The Shankaracharya serial, which has run into a roaring third week, promises to pick up more TRPs as it goes along. Then there is the Ambani saga; it has all the ingredients of a blockbuster, that old formula of brother fighting brother. And, Kolkata had got quite worked up about the suspension of the Prince of Cal-koota, as Geoffrey Boycott has christened him. It had a happy ending after running for about a month.

Mukesh Ambani and Anil AmbaniThe Uma Bharati serial has had fewer ups and downs and fewer twists than Zaheera and Seetalvad, which some see as the eternal fight between good and evil. And the two-part cricket serial between India and South Africa has recovered from the boring Nagpur episode and Eden Garden seems to have pepped up Virendra Sehwag even more than his honeymoon in Switzerland.

Compared with all this, even the longest running serial of all, the Pakistan-India talks seemed routine, if not boring. The blood bath with which Bush and company are bringing democracy to Iraq continues its gory way. But in some ways more dismaying for Indians was a CRPF jawan who had a mental break-down and killed his commanding officer as well as six of his colleagues. The footage of the bodies of jawans being carried away was harrowing. But what puzzled me was the big boss of the CRPF saying the killer jawan could not have been suffering from stress because he had been in the force for only one year. What sort of logic is that? One can feel stress from the very first day, if one is a misfit in any job or situation. And Kashmir could have been a very stressful posting.

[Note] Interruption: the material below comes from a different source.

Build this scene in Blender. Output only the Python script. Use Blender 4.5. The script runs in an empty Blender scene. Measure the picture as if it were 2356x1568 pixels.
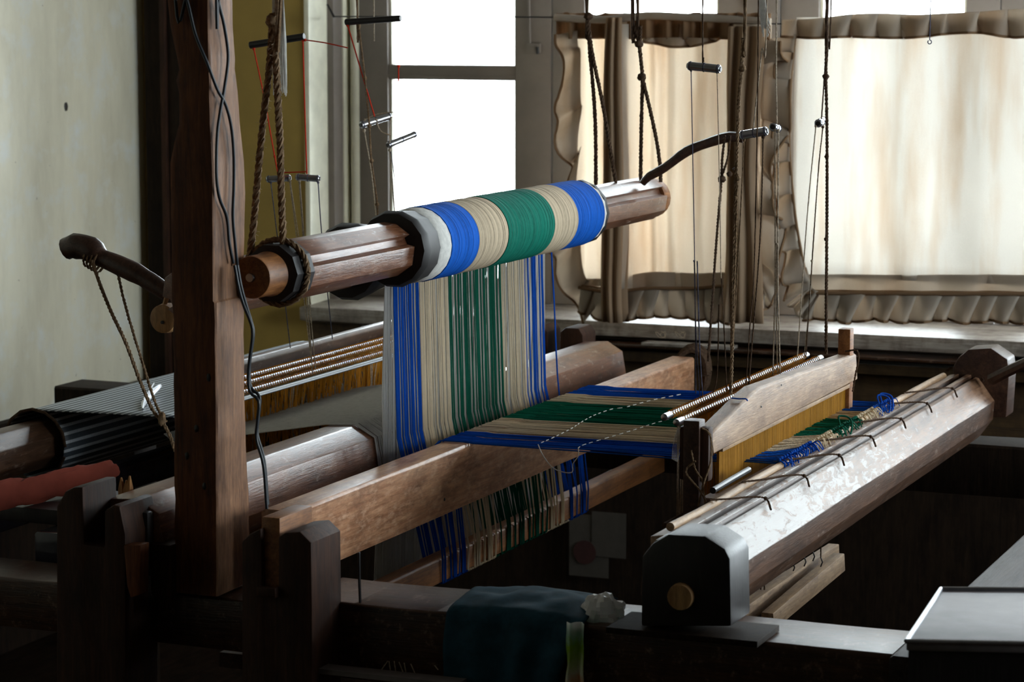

There have been many bizarre moves in the name of morality by those who decide what’s good for listeners and viewers. Remember Sushma Swaraj making a fuss over a skirt flying up with the breeze. Nowhere as sexy as the famous flying skirt of Marilyn Monroe, but it was taken off. Then the AIR monitoring unit, set up initially by the British to monitor enemy propaganda during World War II, was wisely retained by the Government of independent India to monitor propaganda by hostile countries. It was doing a good and serious job until the BJP government asked it to monitor pornographic material on Indian (and foreign) channels. What a waste of time and public money.

And now this government has made an even more bizarre decision which would be funny if it were not so silly. It has asked the Intelligence Bureau, no less, to do audience research on what programmes the Kashmiri listeners and viewers would like to get from Prasar Bharati. I wonder how exactly they will do this. Will they barge into Kashmiri homes to find out what they are watching. I would immediately protest if I were a Kashmiri.

The Intelligence Bureau, anyway, is no judge of culture and the arts, let alone the media. How do they come into it? Surely media people and non-political and non-bureaucratic people trained in audience research and those familiar with Kashmiri culture and aspirations would be better fitted to carry out this valuable task.

In Kashmir, Pakistan TV has been cutting circles round Doordarshan, not least of all due to poor technical transmissions. And in the North-East, where English and western music score over Hindi and filmi geet, AIR and DD have taken second place to Thailand and China. These countries give listeners and viewers foreign films with original dialogue and the best of western classical and pop music. DD is nowhere in the picture. Give it a thought, I&B Ministry. You cannot win audience through intelligence bureaus.